= Exercise instructions =
Set out every line bearing the string "picture".

= Supplied information =
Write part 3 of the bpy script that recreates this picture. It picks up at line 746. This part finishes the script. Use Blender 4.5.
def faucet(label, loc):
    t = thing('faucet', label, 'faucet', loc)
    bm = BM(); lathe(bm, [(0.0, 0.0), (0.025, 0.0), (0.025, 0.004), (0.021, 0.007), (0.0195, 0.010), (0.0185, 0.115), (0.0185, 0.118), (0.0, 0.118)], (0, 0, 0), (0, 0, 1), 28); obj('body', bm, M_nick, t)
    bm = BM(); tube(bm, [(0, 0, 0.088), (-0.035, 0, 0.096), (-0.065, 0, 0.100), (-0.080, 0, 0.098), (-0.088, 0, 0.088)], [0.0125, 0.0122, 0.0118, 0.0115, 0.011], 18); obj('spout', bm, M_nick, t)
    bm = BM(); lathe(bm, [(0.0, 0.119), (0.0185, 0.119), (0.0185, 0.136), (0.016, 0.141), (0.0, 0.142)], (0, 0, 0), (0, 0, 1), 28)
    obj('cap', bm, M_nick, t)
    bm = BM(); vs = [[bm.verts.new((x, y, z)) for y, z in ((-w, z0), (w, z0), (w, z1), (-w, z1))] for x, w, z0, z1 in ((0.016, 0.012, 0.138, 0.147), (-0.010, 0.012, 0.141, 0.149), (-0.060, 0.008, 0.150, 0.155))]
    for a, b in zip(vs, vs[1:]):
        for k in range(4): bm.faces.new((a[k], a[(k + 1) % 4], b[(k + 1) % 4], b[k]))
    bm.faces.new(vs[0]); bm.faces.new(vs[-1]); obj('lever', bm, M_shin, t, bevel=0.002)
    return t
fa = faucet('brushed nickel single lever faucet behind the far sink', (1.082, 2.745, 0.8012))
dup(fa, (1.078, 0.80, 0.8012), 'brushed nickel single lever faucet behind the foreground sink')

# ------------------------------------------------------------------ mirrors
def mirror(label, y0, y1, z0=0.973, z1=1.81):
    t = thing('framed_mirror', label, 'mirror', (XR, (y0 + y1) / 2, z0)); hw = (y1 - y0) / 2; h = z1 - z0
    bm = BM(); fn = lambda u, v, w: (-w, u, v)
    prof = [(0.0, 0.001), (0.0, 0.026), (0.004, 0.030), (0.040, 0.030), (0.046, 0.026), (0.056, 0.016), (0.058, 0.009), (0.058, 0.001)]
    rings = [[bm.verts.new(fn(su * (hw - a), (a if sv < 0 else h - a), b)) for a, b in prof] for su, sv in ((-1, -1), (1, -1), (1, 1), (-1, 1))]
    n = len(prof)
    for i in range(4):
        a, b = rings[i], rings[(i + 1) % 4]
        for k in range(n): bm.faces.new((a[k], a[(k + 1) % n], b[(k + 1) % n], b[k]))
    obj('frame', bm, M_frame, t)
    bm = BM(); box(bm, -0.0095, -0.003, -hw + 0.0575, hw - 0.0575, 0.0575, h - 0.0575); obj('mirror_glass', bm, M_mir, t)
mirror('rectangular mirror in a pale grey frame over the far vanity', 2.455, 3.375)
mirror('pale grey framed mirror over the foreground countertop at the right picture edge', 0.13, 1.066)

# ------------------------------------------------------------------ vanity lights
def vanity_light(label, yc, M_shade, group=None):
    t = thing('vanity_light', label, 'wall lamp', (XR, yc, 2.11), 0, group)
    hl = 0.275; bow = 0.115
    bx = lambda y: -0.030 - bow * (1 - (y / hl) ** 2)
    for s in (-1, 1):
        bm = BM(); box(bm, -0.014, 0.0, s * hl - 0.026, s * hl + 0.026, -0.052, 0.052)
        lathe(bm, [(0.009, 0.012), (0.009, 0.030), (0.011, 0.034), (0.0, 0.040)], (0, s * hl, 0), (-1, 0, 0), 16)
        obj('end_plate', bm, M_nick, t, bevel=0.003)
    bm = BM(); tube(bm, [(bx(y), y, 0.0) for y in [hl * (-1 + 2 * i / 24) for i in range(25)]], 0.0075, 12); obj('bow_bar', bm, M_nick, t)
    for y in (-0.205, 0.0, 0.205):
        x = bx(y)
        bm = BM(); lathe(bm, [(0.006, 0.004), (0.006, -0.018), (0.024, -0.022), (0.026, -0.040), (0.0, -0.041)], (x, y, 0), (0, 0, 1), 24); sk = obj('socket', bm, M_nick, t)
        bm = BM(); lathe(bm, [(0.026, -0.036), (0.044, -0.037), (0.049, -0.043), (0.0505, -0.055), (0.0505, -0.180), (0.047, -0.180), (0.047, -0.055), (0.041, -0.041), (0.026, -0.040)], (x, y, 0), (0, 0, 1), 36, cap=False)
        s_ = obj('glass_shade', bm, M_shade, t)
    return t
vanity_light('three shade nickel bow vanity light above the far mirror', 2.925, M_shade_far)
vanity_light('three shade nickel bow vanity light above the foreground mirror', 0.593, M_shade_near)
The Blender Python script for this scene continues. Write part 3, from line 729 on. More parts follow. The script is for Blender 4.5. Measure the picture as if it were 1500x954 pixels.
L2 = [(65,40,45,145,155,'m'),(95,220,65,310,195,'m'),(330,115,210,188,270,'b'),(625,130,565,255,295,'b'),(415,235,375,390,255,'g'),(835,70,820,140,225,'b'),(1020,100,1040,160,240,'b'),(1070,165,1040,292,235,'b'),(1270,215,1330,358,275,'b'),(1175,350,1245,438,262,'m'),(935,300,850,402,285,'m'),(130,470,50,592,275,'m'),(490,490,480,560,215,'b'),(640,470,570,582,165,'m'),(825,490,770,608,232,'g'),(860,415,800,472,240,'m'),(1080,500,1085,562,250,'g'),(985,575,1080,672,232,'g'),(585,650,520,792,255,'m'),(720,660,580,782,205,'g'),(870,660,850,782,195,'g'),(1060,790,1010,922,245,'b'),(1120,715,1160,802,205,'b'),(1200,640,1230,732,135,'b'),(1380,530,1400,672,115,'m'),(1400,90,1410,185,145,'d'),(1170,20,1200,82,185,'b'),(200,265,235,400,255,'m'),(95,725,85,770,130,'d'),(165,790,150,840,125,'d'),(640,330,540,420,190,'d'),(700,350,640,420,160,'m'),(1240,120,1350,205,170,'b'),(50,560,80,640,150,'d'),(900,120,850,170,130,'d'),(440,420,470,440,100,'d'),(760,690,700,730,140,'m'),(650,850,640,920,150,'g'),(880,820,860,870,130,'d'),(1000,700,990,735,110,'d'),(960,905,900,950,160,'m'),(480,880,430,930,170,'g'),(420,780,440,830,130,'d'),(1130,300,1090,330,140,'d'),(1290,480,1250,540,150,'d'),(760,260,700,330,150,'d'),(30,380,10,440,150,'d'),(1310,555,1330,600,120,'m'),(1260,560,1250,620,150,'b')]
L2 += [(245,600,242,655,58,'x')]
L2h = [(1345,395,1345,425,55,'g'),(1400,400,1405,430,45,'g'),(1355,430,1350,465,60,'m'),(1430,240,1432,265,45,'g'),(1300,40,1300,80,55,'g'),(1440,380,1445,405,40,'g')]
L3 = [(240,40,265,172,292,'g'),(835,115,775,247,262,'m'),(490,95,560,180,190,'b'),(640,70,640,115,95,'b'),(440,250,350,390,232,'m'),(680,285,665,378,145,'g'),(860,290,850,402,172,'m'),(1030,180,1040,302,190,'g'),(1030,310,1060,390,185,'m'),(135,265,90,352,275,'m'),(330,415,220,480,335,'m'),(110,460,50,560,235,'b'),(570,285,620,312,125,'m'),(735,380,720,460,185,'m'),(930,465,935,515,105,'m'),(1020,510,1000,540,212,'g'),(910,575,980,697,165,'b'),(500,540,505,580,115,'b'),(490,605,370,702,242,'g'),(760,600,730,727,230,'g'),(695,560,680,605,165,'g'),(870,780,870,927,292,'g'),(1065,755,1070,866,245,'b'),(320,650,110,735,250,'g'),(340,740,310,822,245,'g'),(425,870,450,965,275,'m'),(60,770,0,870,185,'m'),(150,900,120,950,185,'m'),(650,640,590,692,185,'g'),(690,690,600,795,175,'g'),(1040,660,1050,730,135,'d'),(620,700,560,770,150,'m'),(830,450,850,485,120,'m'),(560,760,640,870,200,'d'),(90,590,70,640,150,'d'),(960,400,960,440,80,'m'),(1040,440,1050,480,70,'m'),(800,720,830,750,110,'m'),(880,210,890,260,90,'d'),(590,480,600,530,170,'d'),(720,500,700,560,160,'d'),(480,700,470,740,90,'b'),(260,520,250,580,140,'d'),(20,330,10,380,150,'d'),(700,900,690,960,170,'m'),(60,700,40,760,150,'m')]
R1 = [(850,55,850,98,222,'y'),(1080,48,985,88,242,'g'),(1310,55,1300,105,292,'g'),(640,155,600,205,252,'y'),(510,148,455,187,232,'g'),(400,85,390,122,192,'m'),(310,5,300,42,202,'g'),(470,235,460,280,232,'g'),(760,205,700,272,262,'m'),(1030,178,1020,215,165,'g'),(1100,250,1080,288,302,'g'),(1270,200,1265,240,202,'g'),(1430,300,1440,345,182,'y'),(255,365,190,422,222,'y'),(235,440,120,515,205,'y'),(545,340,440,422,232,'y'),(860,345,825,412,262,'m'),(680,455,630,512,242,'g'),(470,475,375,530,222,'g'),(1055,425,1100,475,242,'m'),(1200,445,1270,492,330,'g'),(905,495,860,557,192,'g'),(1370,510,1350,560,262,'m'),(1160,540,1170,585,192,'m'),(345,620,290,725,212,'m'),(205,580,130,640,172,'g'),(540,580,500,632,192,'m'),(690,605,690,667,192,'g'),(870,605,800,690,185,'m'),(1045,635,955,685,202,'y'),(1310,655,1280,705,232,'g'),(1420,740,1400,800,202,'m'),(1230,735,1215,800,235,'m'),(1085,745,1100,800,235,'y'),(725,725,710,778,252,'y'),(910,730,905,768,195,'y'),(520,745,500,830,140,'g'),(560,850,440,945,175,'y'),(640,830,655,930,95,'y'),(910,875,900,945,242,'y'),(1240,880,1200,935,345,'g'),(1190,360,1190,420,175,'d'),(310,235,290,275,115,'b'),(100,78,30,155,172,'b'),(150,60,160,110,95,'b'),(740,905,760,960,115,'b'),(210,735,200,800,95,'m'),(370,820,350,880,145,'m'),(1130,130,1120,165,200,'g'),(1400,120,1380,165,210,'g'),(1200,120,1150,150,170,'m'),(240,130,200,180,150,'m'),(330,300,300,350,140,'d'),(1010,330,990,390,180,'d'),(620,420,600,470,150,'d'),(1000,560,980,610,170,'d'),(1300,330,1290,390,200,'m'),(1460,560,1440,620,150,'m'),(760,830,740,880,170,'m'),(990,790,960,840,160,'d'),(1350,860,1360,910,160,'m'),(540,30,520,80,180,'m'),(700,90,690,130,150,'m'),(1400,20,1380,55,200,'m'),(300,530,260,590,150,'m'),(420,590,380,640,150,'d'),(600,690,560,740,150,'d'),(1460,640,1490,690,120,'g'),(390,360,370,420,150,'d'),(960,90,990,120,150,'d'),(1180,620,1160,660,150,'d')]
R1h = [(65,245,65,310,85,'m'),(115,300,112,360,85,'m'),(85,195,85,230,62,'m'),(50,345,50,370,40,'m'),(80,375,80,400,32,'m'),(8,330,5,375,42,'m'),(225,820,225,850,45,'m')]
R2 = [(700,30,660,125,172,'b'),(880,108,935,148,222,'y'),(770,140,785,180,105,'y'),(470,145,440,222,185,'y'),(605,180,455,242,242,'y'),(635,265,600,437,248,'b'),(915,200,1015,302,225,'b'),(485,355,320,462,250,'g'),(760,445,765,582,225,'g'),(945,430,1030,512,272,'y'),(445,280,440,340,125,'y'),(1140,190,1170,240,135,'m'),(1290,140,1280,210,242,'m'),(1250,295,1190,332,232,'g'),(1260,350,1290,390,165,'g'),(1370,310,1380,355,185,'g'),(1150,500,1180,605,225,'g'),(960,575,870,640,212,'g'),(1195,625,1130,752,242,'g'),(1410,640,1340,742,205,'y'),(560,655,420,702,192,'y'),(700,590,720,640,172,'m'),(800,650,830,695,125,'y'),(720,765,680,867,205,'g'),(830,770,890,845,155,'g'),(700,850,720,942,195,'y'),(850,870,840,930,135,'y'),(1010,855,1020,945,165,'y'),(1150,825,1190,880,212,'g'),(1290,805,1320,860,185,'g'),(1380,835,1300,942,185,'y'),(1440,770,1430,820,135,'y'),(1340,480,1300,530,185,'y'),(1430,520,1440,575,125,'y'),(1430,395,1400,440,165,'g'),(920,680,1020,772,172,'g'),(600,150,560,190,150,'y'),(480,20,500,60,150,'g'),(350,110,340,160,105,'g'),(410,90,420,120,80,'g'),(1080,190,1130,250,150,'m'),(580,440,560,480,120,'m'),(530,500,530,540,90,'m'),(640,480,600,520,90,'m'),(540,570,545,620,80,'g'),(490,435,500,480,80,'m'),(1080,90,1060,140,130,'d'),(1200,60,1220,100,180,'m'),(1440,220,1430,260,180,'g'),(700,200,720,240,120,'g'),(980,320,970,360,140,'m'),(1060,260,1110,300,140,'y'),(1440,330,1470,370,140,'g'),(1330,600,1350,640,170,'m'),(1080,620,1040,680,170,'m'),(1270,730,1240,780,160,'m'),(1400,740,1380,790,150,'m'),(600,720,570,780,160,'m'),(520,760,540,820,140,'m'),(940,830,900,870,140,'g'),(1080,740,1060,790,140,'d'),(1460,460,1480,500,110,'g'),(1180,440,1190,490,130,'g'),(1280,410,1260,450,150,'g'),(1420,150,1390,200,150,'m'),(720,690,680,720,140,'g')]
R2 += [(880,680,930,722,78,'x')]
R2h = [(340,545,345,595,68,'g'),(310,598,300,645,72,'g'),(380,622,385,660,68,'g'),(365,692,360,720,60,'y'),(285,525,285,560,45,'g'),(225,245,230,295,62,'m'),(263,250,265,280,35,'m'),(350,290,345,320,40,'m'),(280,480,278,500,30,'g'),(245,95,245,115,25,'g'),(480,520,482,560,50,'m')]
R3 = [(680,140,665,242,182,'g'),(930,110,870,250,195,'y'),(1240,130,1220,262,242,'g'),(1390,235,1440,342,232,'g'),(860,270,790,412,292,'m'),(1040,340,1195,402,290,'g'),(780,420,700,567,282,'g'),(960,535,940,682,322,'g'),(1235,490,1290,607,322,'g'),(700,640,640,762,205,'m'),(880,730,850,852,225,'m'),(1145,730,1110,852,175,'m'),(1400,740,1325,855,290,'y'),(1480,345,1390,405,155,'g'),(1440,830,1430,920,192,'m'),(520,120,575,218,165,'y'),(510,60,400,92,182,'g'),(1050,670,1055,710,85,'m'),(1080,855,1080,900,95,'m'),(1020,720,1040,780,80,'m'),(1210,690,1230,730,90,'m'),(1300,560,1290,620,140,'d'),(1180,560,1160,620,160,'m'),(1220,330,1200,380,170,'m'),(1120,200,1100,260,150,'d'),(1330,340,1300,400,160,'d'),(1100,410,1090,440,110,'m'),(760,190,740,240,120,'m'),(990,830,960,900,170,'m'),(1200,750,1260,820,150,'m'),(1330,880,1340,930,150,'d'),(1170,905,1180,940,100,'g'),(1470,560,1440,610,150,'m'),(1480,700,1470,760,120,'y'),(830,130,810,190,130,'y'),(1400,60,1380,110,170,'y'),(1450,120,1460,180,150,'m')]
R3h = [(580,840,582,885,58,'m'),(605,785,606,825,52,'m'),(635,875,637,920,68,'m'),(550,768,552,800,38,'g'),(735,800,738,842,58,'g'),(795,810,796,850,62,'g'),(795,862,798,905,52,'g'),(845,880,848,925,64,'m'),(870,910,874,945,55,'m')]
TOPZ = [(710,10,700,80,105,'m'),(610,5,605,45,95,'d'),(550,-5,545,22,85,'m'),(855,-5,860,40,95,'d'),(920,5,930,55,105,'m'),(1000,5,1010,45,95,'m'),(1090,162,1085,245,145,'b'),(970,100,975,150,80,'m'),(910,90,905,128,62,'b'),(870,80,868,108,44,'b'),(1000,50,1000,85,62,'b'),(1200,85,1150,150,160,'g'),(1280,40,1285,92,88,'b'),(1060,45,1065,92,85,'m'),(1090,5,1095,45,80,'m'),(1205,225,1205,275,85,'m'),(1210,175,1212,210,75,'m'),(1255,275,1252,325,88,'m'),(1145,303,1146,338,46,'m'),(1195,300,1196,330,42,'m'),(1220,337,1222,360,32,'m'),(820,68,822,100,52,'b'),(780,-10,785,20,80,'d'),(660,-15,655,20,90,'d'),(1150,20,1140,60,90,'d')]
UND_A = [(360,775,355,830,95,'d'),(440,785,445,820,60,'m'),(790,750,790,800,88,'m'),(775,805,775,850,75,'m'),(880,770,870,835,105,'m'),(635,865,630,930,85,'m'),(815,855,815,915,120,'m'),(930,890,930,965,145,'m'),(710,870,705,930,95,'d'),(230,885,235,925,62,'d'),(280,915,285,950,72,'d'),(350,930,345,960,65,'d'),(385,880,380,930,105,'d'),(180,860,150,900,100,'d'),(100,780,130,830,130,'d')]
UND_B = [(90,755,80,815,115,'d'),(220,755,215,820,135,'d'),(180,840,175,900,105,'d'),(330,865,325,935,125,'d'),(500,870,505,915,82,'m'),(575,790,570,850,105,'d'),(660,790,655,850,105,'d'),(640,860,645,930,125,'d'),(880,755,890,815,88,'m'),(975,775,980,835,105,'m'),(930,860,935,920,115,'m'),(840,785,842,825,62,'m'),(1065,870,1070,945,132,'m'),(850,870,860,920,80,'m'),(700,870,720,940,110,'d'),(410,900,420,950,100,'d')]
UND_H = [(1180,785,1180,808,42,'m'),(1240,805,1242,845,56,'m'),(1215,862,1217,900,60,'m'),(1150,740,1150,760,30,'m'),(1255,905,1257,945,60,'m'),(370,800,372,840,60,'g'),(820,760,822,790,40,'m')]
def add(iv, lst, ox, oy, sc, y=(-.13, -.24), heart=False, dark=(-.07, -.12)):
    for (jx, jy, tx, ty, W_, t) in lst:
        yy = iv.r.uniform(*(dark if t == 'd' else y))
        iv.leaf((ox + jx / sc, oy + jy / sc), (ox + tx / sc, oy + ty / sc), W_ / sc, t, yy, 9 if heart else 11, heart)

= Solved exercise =
Write part 3 of the bpy script that recreates this picture. It picks up at line 746. This part finishes the script. Use Blender 4.5.
mirror('pale grey framed mirror over the foreground countertop at the right picture edge', 0.13, 1.066)
The Blender Python script for this scene continues. Write part 3, from line 729 on. More parts follow. The script is for Blender 4.5. Measure the picture as if it were 1500x954 pixels.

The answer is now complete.